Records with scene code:
<<<<

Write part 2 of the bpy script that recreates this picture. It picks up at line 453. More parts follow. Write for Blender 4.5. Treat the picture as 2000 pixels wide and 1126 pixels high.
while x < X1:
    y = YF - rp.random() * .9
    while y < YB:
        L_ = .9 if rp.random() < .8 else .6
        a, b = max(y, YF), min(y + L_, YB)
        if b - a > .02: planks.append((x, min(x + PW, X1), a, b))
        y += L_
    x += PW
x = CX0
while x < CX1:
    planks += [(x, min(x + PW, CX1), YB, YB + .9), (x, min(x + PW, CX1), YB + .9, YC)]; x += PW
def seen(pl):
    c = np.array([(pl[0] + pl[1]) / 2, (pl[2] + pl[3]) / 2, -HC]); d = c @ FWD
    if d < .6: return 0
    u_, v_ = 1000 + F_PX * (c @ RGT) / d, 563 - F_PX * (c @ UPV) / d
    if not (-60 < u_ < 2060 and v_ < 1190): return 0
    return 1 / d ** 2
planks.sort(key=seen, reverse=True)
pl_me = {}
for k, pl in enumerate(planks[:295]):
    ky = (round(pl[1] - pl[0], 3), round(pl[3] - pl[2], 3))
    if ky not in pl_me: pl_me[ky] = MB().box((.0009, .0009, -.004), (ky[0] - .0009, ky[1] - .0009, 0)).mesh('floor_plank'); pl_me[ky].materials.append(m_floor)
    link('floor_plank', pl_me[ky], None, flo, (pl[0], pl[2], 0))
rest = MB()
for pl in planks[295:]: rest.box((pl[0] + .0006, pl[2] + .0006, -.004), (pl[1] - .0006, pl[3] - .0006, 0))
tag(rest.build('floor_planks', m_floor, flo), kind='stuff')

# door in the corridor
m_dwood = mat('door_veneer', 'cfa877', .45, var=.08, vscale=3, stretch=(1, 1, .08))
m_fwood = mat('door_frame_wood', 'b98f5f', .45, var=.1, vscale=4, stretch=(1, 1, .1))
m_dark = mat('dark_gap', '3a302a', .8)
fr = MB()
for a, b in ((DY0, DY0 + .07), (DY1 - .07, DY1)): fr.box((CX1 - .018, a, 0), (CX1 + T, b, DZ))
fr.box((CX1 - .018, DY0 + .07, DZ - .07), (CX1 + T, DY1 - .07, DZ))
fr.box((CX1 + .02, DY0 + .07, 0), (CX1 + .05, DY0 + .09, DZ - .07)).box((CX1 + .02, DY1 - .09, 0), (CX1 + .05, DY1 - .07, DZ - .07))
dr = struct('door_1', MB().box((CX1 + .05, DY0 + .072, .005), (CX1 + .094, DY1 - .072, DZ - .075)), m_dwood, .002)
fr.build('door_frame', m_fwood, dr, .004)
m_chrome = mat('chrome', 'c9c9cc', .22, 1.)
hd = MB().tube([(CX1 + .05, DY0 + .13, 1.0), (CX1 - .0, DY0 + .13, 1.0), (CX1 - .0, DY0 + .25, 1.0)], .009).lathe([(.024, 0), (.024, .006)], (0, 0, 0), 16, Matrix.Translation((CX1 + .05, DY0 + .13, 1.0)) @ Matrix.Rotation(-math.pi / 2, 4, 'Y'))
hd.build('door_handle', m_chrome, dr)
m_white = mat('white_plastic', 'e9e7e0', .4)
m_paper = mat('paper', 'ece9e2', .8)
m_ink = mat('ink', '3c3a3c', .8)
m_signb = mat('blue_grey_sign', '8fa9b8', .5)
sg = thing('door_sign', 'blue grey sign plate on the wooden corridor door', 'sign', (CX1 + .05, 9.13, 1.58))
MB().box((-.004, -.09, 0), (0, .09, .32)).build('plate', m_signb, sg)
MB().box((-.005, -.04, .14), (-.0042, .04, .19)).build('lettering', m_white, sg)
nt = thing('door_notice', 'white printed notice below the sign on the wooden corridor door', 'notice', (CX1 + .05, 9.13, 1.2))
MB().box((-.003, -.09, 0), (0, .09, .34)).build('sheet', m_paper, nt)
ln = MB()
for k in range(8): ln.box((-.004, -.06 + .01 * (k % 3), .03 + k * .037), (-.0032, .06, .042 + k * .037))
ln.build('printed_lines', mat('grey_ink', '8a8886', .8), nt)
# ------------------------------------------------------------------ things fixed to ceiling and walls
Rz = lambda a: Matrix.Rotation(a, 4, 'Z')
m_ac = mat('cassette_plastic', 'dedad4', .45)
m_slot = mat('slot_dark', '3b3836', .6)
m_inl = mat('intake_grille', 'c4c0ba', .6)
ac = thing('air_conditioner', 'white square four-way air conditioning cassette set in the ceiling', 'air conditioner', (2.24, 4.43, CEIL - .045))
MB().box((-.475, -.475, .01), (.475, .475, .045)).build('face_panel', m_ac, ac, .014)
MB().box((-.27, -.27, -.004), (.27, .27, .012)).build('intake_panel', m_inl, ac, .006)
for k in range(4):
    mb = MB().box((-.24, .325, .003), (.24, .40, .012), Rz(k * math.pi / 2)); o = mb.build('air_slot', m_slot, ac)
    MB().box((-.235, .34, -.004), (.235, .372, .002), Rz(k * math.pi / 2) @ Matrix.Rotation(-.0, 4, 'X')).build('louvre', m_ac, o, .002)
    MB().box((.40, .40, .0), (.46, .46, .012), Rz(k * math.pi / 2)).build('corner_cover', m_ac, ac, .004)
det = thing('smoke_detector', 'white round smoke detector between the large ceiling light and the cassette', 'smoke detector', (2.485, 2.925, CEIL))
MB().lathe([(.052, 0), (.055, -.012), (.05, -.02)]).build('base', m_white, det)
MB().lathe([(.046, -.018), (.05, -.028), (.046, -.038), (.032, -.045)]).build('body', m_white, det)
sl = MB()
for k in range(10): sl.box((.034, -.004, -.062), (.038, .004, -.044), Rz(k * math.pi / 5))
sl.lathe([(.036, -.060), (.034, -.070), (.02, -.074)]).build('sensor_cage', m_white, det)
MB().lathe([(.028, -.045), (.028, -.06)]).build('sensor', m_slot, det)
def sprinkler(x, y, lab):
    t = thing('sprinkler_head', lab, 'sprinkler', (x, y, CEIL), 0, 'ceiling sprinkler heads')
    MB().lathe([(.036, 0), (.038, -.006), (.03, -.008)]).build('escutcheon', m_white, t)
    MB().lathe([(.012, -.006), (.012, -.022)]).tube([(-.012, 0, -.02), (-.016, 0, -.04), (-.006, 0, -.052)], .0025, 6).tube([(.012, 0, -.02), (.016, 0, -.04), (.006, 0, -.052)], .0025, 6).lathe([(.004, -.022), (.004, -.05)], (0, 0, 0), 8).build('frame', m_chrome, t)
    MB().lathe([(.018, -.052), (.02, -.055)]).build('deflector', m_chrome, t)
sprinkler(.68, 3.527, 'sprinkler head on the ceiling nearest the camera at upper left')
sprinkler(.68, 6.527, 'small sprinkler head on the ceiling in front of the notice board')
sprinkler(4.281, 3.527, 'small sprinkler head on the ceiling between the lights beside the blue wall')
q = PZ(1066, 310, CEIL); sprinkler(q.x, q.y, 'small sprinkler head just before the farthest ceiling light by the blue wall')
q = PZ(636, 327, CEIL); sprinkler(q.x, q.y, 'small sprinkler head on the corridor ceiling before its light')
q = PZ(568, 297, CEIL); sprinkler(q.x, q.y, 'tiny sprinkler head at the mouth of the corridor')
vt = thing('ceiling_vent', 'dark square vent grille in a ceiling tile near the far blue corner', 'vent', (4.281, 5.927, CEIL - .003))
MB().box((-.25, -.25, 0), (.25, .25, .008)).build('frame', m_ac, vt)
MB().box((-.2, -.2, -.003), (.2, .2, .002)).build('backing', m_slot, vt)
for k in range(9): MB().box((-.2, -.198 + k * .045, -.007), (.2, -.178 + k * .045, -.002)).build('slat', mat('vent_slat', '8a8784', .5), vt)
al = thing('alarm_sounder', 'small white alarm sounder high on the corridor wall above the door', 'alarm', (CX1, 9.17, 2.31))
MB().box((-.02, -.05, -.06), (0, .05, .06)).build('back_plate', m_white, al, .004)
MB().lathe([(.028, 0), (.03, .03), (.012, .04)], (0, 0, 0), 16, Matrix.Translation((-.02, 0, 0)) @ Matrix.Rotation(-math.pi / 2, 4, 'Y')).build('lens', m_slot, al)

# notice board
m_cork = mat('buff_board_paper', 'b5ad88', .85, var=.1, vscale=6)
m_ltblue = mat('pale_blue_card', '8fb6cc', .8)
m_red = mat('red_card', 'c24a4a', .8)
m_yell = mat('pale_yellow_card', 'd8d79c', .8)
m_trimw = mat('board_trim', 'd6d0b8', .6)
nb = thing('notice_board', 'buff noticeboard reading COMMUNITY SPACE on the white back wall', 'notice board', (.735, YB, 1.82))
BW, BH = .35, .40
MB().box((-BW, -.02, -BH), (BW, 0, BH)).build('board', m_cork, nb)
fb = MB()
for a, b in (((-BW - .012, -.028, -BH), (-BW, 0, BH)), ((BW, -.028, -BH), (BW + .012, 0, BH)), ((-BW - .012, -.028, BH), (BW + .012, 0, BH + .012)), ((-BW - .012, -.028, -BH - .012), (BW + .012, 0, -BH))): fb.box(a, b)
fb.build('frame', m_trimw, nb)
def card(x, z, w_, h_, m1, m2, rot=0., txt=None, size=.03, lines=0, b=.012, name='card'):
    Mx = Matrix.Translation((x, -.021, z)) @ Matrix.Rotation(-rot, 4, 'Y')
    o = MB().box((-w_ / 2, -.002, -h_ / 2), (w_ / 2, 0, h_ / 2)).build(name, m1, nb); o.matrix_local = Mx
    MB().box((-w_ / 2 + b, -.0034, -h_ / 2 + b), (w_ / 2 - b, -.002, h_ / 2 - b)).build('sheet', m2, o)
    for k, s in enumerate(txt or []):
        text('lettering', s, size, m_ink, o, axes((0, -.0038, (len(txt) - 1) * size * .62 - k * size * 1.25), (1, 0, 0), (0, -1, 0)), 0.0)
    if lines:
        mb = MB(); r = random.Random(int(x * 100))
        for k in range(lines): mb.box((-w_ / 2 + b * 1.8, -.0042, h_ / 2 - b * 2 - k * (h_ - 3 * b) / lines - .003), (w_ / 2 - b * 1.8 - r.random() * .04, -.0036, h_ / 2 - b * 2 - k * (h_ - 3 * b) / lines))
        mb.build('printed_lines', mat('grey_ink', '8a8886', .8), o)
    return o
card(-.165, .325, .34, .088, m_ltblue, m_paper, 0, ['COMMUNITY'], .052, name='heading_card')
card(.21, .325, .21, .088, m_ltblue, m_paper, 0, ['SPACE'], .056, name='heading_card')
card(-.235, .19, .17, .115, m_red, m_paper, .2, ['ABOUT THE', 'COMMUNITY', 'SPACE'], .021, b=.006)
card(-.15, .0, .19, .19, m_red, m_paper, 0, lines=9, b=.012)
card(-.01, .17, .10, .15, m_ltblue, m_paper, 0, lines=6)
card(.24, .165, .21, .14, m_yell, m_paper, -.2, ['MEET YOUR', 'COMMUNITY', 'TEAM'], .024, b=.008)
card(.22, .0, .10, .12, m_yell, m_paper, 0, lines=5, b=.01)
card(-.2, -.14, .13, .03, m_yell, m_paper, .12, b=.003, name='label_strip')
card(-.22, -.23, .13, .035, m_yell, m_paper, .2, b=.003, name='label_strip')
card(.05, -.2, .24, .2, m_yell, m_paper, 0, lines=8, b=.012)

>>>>
<<<<

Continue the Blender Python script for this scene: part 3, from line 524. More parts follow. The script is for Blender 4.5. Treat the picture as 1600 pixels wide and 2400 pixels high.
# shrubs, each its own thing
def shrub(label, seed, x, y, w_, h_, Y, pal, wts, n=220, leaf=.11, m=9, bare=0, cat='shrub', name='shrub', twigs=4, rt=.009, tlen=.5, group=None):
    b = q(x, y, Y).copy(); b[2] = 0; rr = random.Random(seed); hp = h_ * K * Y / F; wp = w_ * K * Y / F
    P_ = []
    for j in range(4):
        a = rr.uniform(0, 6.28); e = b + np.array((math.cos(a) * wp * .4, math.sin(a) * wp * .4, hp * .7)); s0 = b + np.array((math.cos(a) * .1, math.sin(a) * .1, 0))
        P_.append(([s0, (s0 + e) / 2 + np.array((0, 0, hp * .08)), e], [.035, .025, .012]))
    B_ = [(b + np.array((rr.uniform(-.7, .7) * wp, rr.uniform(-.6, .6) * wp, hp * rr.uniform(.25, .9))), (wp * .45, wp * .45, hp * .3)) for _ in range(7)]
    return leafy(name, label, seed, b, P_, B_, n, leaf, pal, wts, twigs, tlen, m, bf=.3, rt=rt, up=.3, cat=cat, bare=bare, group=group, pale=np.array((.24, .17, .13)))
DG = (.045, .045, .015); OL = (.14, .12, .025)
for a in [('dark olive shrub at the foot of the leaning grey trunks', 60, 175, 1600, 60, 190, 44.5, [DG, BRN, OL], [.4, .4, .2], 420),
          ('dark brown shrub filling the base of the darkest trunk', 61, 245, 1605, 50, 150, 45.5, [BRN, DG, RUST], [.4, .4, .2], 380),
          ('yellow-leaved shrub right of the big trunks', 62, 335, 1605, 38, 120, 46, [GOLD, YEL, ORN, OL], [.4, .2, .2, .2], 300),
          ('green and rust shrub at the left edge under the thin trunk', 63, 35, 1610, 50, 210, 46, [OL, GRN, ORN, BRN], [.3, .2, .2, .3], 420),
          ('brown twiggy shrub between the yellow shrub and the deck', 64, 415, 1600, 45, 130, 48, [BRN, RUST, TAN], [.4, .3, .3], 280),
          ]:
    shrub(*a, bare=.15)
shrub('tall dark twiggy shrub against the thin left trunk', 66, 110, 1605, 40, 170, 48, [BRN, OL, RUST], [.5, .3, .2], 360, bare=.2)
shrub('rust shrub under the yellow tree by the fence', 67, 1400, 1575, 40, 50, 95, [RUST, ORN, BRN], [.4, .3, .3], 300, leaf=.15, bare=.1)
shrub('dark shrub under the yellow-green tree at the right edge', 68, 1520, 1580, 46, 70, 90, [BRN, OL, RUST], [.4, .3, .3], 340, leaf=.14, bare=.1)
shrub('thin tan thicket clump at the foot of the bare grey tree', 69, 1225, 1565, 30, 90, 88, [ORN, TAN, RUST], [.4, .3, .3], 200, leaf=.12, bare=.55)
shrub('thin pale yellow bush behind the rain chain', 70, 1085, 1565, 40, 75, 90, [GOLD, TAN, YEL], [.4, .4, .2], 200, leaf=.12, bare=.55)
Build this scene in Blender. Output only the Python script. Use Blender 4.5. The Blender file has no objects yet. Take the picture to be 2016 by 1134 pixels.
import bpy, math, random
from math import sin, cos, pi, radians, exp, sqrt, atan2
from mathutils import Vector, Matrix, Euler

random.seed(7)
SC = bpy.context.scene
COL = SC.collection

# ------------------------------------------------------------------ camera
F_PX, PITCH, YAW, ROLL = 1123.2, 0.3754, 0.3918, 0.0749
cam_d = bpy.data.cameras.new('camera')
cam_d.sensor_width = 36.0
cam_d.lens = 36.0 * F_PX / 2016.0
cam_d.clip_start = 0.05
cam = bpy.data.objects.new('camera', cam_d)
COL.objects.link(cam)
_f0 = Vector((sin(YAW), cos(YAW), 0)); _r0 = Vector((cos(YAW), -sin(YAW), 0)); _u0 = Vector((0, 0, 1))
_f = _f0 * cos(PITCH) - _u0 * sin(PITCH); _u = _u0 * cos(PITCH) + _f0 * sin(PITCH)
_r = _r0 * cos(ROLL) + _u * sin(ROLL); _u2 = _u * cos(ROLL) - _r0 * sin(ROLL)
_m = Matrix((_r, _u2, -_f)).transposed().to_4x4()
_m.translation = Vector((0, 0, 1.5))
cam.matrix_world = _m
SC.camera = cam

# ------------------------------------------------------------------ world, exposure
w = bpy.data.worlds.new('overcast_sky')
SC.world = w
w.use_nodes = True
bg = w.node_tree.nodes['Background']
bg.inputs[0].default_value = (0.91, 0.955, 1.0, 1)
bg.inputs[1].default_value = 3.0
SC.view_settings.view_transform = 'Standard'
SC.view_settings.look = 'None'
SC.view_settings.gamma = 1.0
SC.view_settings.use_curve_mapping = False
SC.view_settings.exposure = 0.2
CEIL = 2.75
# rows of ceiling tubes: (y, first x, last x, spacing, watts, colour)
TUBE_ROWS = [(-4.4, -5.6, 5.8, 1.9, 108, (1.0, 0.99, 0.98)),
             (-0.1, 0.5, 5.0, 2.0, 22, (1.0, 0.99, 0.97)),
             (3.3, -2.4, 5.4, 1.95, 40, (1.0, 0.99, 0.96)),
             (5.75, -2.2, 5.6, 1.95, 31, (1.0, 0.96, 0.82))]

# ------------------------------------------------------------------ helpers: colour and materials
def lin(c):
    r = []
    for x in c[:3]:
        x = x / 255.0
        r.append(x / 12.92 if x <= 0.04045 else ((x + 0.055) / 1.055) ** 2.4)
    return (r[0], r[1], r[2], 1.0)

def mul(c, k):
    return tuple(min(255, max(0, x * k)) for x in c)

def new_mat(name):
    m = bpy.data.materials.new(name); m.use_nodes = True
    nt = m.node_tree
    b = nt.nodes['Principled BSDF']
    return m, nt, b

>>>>

Both the line with "DG = (.045, .045, .015);" and the line with "('yellow-leaved shrub right" belong in the extract, along with every line between them; set down those lines exactly and only.

DG = (.045, .045, .015); OL = (.14, .12, .025)
for a in [('dark olive shrub at the foot of the leaning grey trunks', 60, 175, 1600, 60, 190, 44.5, [DG, BRN, OL], [.4, .4, .2], 420),
          ('dark brown shrub filling the base of the darkest trunk', 61, 245, 1605, 50, 150, 45.5, [BRN, DG, RUST], [.4, .4, .2], 380),
          ('yellow-leaved shrub right of the big trunks', 62, 335, 1605, 38, 120, 46, [GOLD, YEL, ORN, OL], [.4, .2, .2, .2], 300),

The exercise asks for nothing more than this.